2024年のノーベル文学賞は、韓国の作家ハン・ガンさんはアジア出身女性として初めて受賞した。この受賞も後押しとなり、韓流文学に注目が集まっている。この冬、どの作品から読めばいいのだろうか──。
日本では、年間200〜300タイトルの韓流本が出版されているが、書店で平積みされている人気作家は圧倒的に女性が多い。このきっかけを作ったのは、ある一冊の小説だ。ハン・ガンさんの作品をはじめ多くの韓国文学を翻訳している古川綾子さんは、こう話す。
「韓国で2016年に発表され、130万部以上を売り上げた『82年生まれ、キム・ジヨン』(日本では2018年発売)です。同名で映画化もされたので、題名を知っている人も多いと思います。K‐POPアイドルも絶賛し、社会現象となりました」(古川さん・以下同)

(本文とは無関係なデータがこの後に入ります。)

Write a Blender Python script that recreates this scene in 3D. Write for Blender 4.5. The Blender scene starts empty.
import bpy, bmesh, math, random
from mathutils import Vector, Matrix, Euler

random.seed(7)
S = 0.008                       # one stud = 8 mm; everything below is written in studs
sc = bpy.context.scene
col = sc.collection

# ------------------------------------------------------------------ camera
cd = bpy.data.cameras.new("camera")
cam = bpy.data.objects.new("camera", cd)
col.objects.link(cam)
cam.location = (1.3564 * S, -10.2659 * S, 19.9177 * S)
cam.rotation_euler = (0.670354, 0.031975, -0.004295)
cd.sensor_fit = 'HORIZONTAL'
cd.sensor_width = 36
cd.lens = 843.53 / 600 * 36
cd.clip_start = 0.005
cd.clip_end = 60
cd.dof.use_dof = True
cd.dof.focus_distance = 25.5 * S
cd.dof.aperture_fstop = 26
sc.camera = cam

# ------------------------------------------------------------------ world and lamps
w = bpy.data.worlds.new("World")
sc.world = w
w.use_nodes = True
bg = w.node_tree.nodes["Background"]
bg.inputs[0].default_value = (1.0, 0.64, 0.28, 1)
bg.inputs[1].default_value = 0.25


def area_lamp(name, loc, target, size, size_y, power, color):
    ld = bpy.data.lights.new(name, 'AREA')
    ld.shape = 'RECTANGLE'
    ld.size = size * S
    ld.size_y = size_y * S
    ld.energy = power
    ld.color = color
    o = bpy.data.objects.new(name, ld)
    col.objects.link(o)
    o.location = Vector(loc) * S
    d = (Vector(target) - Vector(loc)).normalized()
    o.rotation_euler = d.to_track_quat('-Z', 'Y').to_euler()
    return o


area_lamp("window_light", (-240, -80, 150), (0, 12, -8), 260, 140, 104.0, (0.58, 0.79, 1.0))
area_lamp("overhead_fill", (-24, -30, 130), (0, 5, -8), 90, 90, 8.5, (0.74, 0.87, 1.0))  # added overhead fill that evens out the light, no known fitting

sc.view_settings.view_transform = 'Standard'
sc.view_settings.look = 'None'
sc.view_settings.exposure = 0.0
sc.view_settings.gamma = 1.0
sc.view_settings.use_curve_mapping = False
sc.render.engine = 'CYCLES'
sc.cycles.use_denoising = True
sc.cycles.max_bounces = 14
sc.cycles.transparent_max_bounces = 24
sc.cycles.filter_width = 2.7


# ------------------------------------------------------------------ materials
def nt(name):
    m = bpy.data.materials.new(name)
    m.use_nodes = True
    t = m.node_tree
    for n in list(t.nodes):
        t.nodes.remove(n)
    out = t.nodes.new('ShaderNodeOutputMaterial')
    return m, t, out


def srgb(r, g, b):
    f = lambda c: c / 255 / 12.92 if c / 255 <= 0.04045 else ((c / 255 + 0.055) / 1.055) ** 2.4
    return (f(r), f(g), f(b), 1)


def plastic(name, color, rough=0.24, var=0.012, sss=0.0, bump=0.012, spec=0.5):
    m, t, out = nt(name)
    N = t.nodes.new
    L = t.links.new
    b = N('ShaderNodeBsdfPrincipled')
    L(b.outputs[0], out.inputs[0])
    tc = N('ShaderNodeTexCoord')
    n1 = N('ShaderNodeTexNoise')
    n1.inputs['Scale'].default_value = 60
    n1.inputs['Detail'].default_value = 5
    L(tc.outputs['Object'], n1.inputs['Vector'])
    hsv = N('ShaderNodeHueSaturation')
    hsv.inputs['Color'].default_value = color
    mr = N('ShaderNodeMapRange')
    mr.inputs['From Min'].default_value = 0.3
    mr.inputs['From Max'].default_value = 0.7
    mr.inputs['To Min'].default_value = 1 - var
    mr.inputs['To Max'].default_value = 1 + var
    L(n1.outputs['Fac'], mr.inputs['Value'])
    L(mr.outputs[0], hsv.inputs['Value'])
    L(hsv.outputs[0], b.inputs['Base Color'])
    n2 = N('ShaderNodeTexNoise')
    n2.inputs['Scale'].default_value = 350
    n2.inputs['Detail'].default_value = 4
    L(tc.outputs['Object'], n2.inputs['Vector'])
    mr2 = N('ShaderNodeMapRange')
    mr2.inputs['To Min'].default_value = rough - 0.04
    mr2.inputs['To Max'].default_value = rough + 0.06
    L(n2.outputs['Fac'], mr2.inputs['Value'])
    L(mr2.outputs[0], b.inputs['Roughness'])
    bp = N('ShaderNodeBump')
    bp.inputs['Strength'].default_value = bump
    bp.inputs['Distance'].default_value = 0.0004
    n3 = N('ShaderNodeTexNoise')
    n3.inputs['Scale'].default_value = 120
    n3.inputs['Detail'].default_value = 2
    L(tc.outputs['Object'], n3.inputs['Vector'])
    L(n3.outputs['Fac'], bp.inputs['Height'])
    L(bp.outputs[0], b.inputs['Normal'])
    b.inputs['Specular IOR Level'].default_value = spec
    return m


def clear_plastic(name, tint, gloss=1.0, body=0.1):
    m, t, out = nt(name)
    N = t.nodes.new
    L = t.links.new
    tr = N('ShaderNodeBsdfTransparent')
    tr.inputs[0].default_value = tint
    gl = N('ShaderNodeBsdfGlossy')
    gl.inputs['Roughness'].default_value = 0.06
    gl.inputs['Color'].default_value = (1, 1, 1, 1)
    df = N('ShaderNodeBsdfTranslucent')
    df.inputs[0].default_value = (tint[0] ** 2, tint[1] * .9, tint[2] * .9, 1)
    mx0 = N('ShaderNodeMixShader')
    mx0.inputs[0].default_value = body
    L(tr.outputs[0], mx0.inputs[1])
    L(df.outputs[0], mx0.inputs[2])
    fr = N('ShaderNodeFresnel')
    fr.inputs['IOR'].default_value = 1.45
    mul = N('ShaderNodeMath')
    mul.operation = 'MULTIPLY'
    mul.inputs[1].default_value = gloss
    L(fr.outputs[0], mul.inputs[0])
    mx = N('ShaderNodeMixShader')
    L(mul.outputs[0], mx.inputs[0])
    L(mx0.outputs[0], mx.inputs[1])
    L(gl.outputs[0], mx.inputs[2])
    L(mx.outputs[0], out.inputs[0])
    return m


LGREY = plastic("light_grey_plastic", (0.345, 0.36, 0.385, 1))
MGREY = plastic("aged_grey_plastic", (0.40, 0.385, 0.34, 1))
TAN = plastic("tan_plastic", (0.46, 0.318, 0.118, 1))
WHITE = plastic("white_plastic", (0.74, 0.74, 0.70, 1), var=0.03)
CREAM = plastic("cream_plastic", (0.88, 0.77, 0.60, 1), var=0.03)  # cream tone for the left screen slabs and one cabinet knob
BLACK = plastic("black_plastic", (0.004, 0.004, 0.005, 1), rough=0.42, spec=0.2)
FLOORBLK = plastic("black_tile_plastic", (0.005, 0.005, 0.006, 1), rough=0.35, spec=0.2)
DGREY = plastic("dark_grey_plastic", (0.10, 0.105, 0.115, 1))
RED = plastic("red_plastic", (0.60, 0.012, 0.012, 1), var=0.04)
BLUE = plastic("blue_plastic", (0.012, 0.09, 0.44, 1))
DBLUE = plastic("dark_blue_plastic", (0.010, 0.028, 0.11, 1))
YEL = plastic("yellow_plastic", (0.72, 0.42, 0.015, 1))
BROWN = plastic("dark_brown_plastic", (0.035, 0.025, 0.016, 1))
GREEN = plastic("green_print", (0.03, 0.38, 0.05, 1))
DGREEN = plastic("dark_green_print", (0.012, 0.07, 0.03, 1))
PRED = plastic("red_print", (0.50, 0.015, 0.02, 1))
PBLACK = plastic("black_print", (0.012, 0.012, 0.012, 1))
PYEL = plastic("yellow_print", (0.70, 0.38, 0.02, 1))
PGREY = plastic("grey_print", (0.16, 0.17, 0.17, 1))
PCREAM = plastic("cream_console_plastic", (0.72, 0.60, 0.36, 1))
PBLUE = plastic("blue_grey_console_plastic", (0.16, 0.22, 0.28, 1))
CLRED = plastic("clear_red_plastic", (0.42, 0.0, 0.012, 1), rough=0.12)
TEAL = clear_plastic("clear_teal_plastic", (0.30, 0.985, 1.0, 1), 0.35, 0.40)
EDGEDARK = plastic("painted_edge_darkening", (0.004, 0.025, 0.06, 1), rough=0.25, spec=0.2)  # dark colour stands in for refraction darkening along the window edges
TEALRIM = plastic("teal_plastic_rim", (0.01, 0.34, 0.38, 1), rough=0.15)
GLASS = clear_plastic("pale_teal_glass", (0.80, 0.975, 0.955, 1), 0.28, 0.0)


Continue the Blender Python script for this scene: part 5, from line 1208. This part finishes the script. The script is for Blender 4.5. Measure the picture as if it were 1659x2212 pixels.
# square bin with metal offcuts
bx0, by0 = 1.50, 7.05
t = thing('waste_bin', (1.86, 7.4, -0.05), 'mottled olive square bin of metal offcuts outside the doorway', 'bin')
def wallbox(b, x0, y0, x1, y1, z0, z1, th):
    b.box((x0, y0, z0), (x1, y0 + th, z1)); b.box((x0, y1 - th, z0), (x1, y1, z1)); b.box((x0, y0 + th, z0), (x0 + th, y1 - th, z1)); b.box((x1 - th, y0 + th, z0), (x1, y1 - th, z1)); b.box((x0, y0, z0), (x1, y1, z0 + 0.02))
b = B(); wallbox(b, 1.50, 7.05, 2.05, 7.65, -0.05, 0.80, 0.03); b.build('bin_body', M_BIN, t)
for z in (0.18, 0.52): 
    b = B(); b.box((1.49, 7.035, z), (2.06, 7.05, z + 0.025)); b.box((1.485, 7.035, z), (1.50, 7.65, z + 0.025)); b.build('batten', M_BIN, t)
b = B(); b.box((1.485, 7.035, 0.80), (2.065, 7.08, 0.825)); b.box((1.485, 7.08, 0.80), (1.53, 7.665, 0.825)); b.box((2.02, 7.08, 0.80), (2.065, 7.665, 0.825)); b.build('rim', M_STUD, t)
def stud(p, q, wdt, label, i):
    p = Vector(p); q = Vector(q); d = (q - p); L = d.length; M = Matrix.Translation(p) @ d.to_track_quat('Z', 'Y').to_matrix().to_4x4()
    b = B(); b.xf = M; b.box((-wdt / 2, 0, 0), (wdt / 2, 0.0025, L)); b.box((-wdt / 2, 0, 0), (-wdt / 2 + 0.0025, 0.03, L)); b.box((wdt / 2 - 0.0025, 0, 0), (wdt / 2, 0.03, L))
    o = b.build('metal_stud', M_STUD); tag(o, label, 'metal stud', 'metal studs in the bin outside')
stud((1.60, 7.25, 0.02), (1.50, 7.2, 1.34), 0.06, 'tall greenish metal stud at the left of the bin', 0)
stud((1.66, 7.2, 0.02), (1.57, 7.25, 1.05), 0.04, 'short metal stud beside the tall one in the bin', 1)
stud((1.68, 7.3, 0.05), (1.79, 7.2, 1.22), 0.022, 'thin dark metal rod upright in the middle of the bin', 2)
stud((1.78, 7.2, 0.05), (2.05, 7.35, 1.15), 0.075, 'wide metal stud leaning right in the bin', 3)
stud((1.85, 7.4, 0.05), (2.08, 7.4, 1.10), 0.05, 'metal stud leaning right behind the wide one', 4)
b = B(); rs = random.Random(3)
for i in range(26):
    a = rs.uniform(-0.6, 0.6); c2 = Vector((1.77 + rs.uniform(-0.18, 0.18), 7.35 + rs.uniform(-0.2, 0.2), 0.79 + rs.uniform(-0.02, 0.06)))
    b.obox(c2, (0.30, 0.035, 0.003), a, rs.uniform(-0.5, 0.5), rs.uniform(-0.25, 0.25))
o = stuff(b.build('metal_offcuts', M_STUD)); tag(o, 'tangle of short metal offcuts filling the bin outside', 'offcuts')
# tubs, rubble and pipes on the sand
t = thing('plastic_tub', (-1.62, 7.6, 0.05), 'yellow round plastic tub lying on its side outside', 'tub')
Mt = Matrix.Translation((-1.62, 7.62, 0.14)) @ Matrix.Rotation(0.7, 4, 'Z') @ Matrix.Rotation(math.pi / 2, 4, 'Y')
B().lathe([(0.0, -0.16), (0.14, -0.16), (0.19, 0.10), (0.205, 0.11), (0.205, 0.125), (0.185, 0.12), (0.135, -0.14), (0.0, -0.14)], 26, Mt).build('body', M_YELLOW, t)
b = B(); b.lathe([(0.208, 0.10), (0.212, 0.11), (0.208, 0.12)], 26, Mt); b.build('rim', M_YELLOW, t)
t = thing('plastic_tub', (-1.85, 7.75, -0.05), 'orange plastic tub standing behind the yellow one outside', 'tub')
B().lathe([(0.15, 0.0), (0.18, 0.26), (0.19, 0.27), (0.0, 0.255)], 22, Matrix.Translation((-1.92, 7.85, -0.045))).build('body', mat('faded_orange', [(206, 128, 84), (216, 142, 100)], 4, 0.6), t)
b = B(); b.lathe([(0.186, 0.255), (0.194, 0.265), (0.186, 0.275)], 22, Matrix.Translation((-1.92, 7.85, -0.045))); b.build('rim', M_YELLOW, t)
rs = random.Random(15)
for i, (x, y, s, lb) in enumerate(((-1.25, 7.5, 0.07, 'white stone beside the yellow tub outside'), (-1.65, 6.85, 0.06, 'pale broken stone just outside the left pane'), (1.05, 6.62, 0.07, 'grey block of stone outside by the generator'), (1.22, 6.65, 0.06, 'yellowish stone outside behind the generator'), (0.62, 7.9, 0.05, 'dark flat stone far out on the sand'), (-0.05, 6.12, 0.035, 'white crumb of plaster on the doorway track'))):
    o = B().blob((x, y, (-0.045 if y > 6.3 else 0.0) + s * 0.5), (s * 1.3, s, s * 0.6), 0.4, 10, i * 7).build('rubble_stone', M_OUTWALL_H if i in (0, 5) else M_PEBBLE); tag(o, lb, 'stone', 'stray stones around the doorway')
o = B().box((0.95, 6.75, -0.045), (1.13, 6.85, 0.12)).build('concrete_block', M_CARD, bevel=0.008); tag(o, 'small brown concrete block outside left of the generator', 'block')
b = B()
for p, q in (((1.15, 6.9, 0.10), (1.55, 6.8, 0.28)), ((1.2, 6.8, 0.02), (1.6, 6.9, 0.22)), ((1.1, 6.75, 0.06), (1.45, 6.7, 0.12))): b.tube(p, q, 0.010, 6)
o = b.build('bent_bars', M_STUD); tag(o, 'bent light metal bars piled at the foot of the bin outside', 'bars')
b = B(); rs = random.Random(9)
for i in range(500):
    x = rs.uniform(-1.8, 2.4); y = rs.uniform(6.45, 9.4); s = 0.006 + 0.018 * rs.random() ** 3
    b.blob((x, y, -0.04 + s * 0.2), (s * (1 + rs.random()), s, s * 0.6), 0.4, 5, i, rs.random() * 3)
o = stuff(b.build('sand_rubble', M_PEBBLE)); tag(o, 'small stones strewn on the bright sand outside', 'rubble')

キム・ジヨンという、韓国ではよくある平凡な名を持つ女性が、学校、職場、結婚、育児という人生のステージで直面した性差別や絶望を、精神科医によるカウンセリングの過程で語っていくという内容で、「これは私の物語」と多くの韓国女性の共感を呼んだ。
「ちょうどその時期にアメリカで起こった#MeToo運動が、韓国でも爆発的に広がった。権力者による性被害を訴える人々が現れ、女性たちはデモ活動で抗議の意を表明しました。
その萌芽が『82年〜』だった。それ以降、女性の生きづらさを題材にした『フェミニズム文学』の波が押し寄せ、数々の女性作家が自分の思いを表現できるようになったのです。